§ **GIVEN TASK**
Give the listing again character for character, but drop the images.

* BEGIN DATASET EXCERPT *

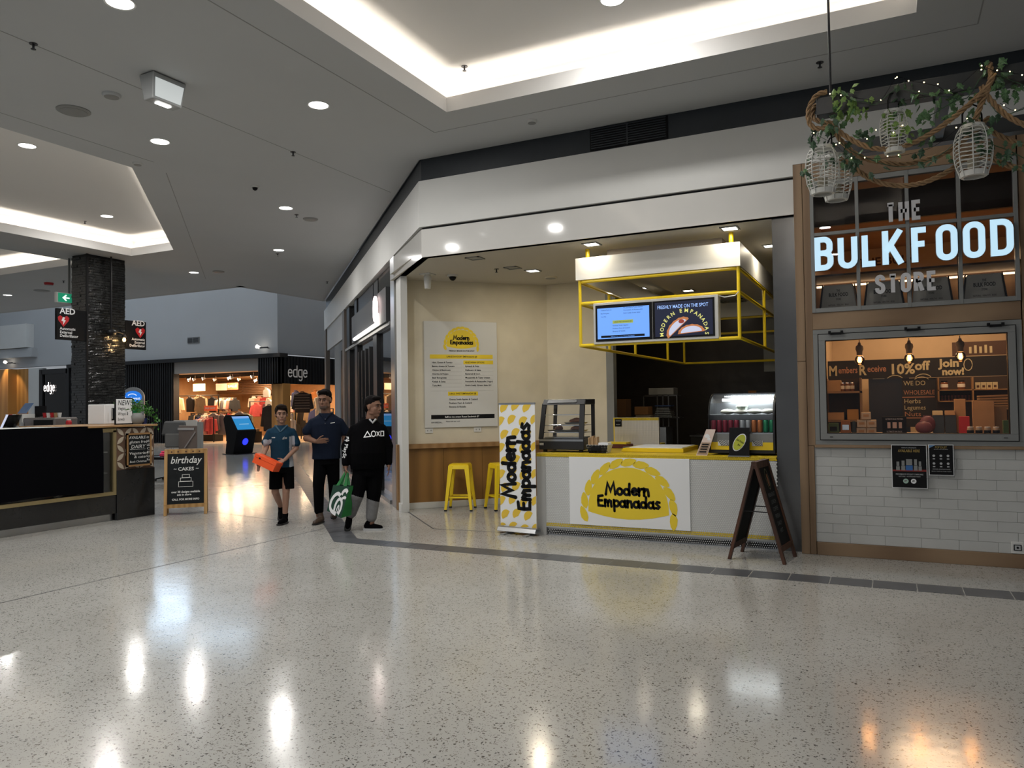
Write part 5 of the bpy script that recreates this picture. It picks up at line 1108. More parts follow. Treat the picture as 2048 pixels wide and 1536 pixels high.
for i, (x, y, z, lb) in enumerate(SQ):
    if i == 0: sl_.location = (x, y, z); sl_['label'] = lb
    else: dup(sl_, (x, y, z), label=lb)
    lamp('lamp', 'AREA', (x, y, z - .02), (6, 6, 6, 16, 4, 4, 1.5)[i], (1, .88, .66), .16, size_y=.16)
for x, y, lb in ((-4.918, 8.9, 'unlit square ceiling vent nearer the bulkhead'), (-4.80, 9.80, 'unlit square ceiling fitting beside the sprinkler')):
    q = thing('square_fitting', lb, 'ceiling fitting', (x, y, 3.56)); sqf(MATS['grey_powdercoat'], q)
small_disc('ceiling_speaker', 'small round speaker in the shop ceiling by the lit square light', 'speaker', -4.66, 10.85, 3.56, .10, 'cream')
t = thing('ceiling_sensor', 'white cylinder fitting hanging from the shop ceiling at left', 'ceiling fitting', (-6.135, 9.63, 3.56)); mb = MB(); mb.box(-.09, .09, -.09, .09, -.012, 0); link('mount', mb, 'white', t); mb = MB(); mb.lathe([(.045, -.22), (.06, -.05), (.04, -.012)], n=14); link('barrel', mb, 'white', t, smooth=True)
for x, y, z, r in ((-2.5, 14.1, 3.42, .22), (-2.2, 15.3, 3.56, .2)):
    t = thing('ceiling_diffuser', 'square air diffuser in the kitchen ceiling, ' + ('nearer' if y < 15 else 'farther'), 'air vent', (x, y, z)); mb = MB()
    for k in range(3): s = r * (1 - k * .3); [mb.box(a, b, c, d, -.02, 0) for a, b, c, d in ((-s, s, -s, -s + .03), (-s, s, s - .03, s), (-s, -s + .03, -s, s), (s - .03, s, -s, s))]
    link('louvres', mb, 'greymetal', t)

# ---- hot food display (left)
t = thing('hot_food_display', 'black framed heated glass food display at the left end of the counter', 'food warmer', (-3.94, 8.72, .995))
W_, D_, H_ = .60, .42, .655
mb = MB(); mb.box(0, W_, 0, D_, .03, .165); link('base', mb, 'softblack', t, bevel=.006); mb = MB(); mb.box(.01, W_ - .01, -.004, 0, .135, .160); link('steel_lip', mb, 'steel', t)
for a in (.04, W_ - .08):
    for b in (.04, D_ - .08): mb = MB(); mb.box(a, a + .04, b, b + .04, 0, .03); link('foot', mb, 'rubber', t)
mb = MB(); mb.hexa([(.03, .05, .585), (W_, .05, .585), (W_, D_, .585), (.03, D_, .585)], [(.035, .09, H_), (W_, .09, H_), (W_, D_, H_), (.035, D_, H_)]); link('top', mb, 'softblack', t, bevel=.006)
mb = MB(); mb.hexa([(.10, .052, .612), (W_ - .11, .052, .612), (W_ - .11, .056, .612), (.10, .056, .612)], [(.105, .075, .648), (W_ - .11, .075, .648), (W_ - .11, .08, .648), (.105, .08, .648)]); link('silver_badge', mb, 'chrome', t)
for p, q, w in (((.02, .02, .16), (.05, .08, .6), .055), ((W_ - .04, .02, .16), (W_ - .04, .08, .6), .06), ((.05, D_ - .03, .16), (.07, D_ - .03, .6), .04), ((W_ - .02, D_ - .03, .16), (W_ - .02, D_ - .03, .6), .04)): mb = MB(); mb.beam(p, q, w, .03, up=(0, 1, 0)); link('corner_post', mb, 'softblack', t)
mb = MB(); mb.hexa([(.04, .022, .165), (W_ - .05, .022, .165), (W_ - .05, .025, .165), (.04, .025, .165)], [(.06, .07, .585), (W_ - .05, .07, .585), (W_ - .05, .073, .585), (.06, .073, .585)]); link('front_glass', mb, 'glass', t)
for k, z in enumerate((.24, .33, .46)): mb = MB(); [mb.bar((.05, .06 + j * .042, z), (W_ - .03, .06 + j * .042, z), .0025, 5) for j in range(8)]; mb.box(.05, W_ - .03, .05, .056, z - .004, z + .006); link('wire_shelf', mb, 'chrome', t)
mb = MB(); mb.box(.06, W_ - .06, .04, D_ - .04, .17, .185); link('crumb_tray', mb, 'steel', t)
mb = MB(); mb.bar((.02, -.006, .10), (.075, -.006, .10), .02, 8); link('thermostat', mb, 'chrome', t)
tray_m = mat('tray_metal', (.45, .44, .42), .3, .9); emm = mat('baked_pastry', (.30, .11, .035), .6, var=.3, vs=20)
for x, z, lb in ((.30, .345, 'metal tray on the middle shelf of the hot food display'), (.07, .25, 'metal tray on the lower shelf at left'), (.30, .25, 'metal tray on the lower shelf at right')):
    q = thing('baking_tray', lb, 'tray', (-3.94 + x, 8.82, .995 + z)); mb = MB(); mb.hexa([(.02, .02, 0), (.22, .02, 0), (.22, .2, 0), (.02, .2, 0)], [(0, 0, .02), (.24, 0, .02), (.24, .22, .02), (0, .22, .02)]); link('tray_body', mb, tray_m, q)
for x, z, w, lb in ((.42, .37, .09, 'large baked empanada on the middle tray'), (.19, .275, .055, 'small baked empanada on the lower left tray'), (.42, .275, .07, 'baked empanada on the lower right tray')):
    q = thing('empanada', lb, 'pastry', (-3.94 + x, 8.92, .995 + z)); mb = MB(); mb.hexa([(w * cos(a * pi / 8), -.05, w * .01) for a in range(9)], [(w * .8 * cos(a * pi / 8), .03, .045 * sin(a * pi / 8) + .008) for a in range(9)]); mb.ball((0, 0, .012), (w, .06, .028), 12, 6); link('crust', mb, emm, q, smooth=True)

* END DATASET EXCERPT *

§ **FULL SOLUTION**
Write part 5 of the bpy script that recreates this picture. It picks up at line 1108. More parts follow. Treat the picture as 2048 pixels wide and 1536 pixels high.
for i, (x, y, z, lb) in enumerate(SQ):
    if i == 0: sl_.location = (x, y, z); sl_['label'] = lb
    else: dup(sl_, (x, y, z), label=lb)
    lamp('lamp', 'AREA', (x, y, z - .02), (6, 6, 6, 16, 4, 4, 1.5)[i], (1, .88, .66), .16, size_y=.16)
for x, y, lb in ((-4.918, 8.9, 'unlit square ceiling vent nearer the bulkhead'), (-4.80, 9.80, 'unlit square ceiling fitting beside the sprinkler')):
    q = thing('square_fitting', lb, 'ceiling fitting', (x, y, 3.56)); sqf(MATS['grey_powdercoat'], q)
small_disc('ceiling_speaker', 'small round speaker in the shop ceiling by the lit square light', 'speaker', -4.66, 10.85, 3.56, .10, 'cream')
t = thing('ceiling_sensor', 'white cylinder fitting hanging from the shop ceiling at left', 'ceiling fitting', (-6.135, 9.63, 3.56)); mb = MB(); mb.box(-.09, .09, -.09, .09, -.012, 0); link('mount', mb, 'white', t); mb = MB(); mb.lathe([(.045, -.22), (.06, -.05), (.04, -.012)], n=14); link('barrel', mb, 'white', t, smooth=True)
for x, y, z, r in ((-2.5, 14.1, 3.42, .22), (-2.2, 15.3, 3.56, .2)):
    t = thing('ceiling_diffuser', 'square air diffuser in the kitchen ceiling, ' + ('nearer' if y < 15 else 'farther'), 'air vent', (x, y, z)); mb = MB()
    for k in range(3): s = r * (1 - k * .3); [mb.box(a, b, c, d, -.02, 0) for a, b, c, d in ((-s, s, -s, -s + .03), (-s, s, s - .03, s), (-s, -s + .03, -s, s), (s - .03, s, -s, s))]
    link('louvres', mb, 'greymetal', t)

# ---- hot food display (left)
t = thing('hot_food_display', 'black framed heated glass food display at the left end of the counter', 'food warmer', (-3.94, 8.72, .995))
W_, D_, H_ = .60, .42, .655
mb = MB(); mb.box(0, W_, 0, D_, .03, .165); link('base', mb, 'softblack', t, bevel=.006); mb = MB(); mb.box(.01, W_ - .01, -.004, 0, .135, .160); link('steel_lip', mb, 'steel', t)
for a in (.04, W_ - .08):
    for b in (.04, D_ - .08): mb = MB(); mb.box(a, a + .04, b, b + .04, 0, .03); link('foot', mb, 'rubber', t)
mb = MB(); mb.hexa([(.03, .05, .585), (W_, .05, .585), (W_, D_, .585), (.03, D_, .585)], [(.035, .09, H_), (W_, .09, H_), (W_, D_, H_), (.035, D_, H_)]); link('top', mb, 'softblack', t, bevel=.006)
mb = MB(); mb.hexa([(.10, .052, .612), (W_ - .11, .052, .612), (W_ - .11, .056, .612), (.10, .056, .612)], [(.105, .075, .648), (W_ - .11, .075, .648), (W_ - .11, .08, .648), (.105, .08, .648)]); link('silver_badge', mb, 'chrome', t)
for p, q, w in (((.02, .02, .16), (.05, .08, .6), .055), ((W_ - .04, .02, .16), (W_ - .04, .08, .6), .06), ((.05, D_ - .03, .16), (.07, D_ - .03, .6), .04), ((W_ - .02, D_ - .03, .16), (W_ - .02, D_ - .03, .6), .04)): mb = MB(); mb.beam(p, q, w, .03, up=(0, 1, 0)); link('corner_post', mb, 'softblack', t)
mb = MB(); mb.hexa([(.04, .022, .165), (W_ - .05, .022, .165), (W_ - .05, .025, .165), (.04, .025, .165)], [(.06, .07, .585), (W_ - .05, .07, .585), (W_ - .05, .073, .585), (.06, .073, .585)]); link('front_glass', mb, 'glass', t)
for k, z in enumerate((.24, .33, .46)): mb = MB(); [mb.bar((.05, .06 + j * .042, z), (W_ - .03, .06 + j * .042, z), .0025, 5) for j in range(8)]; mb.box(.05, W_ - .03, .05, .056, z - .004, z + .006); link('wire_shelf', mb, 'chrome', t)
mb = MB(); mb.box(.06, W_ - .06, .04, D_ - .04, .17, .185); link('crumb_tray', mb, 'steel', t)
mb = MB(); mb.bar((.02, -.006, .10), (.075, -.006, .10), .02, 8); link('thermostat', mb, 'chrome', t)
tray_m = mat('tray_metal', (.45, .44, .42), .3, .9); emm = mat('baked_pastry', (.30, .11, .035), .6, var=.3, vs=20)
for x, z, lb in ((.30, .345, 'metal tray on the middle shelf of the hot food display'), (.07, .25, 'metal tray on the lower shelf at left'), (.30, .25, 'metal tray on the lower shelf at right')):
    q = thing('baking_tray', lb, 'tray', (-3.94 + x, 8.82, .995 + z)); mb = MB(); mb.hexa([(.02, .02, 0), (.22, .02, 0), (.22, .2, 0), (.02, .2, 0)], [(0, 0, .02), (.24, 0, .02), (.24, .22, .02), (0, .22, .02)]); link('tray_body', mb, tray_m, q)
for x, z, w, lb in ((.42, .37, .09, 'large baked empanada on the middle tray'), (.19, .275, .055, 'small baked empanada on the lower left tray'), (.42, .275, .07, 'baked empanada on the lower right tray')):
    q = thing('empanada', lb, 'pastry', (-3.94 + x, 8.92, .995 + z)); mb = MB(); mb.hexa([(w * cos(a * pi / 8), -.05, w * .01) for a in range(9)], [(w * .8 * cos(a * pi / 8), .03, .045 * sin(a * pi / 8) + .008) for a in range(9)]); mb.ball((0, 0, .012), (w, .06, .028), 12, 6); link('crust', mb, emm, q, smooth=True)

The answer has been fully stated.